I am writing this in response to an article posted on the New Statesman a few days back, penned by Mehdi Hasan. Clearly it has riled me enough to get me back to keyboard warrioring my way out of my reading list, so here goes.
On reflection, what I – and I would imagine many other feminists – found concerning was not the fact that Mehdi is a man, and of course I do not wish to preclude him or anyone else from having opinions on ‘women’s issues’ because of one bothersome little chromosome. No, rather it is this. He will never find himself in a position where he has to choose between giving birth to a child he doesn’t want, or terminating the development of that child. Nor will he ever have to read opinions like his being fired back at him about how awe-inspiring it is to see your child-to-be on an ultrasound scan; he will never be made to feel demonised for choosing what will keep his life from becoming materially, emotionally, psychologically worse.
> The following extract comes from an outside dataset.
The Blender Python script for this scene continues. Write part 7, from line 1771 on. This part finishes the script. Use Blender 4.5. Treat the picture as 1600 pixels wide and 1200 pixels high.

In his piece, Mehdi cites a statistic from a recent YouGov poll showing that 49% of women support a restriction on the current abortion time limit. What I’d like to know is how many women from that 49% also come from comfortable backgrounds where access to family planning advice and contraception was adequate and unwanted pregnancies posed no threat to their or their families’ well-being. Respondents of this sort, like Mehdi himself, desperately need to take a step back from their own circumstances to see why abortion services are so important to people in much more disadvantaged and, dare I say it, vulnerable positions than them.
And that’s another thing – making out that the unborn are the weakest and most vulnerable in our society is a cheap shot at those on the left who do support the rights of women and girls and other wombed people and their families to do what’s best for them in their situation. What Mehdi seems to have overlooked in appealing to other lefties to stop questioning his own left-wing credentials is that we often tend to think of abortion as an option that needs to be there for people as part of the safety net that makes up a state looking out for its members’ best interests. Many of us do indeed feel a duty to make the world a better place for all the people in it. If you think that a foetus in the womb is of the same status as a person in the world then there is very, very much to be done to make damn sure that the world is one that’s worth coming into.
Even having said that, however, we are still faced with the fundamentals of the situation. That is, for Mehdi, the foetal right to life trumps the woman’s* choice not to bear children, and for me, the reverse. Even in a perfect world where all people had access to good family planning services and contraception, as well as all the other necessities involved in a decent basic standard of living, who is to say that it will never be the case that an expecting mother might have a drastic change of heart? I don’t usually think of myself as radically right-wing but if that’s what supporting a woman’s* right to have an abortion up to 24 weeks makes me then so be it. As much as the right want to deny it, it is possible to be leftwing and have a desire to protect and cultivate individual autonomy and agency; respect for the individual is crucial, as far as I’m concerned, to any credible left movement. I find it particularly uncharitable to paint so many well-intentioned lefty people as rampant individualists with no concern for the voiceless and vulnerable; even more so when he finds the audacity to brand me ‘selfish’ for having contemplated the possibility that had I somehow, due to some grave and unforeseen misfortune, fallen pregnant while still in full-time education, I would have decided to go ahead with an abortion. Perhaps we need better information about, and greater insight into who exactly is getting abortions, especially later on within the restriction period, but my hunch is that this group is not one populated exclusively by whimsy, frivolous women who, at the end of the first trimester decided that the responsibility of a child was really just too much – they couldn’t be bothered, so a little casual infanticide would do the trick.
Nor do I think for one second that it is entirely populated by career-driven wannabe CEOs who see their future chances of a career flushed down the pan with the first glimpse of kids on the horizon. It was this that infuriated me most; the charge that pro-choice feminists have betrayed their roots by heralding abortion as the modern woman’s way into a man’s world. What an insulting load of horse manure. The pro-choice movement is not one characterised by succumbing to “a system devised and run by men for male convenience” and quite rightly, too. It is about respecting the fact that people have to make decisions about the best possible way to live their lives, which, upsetting as it may be (more for us, I might add, than the developing foetus), may entail choosing to end a pregnancy. I don’t think it’s right or fair to characterise that ‘choice’ as ‘fetishised’ or ‘individualistic’; if we genuinely want to take abortion out of the left/right dichotomy, not pointing those fingers of blame would be a good first step.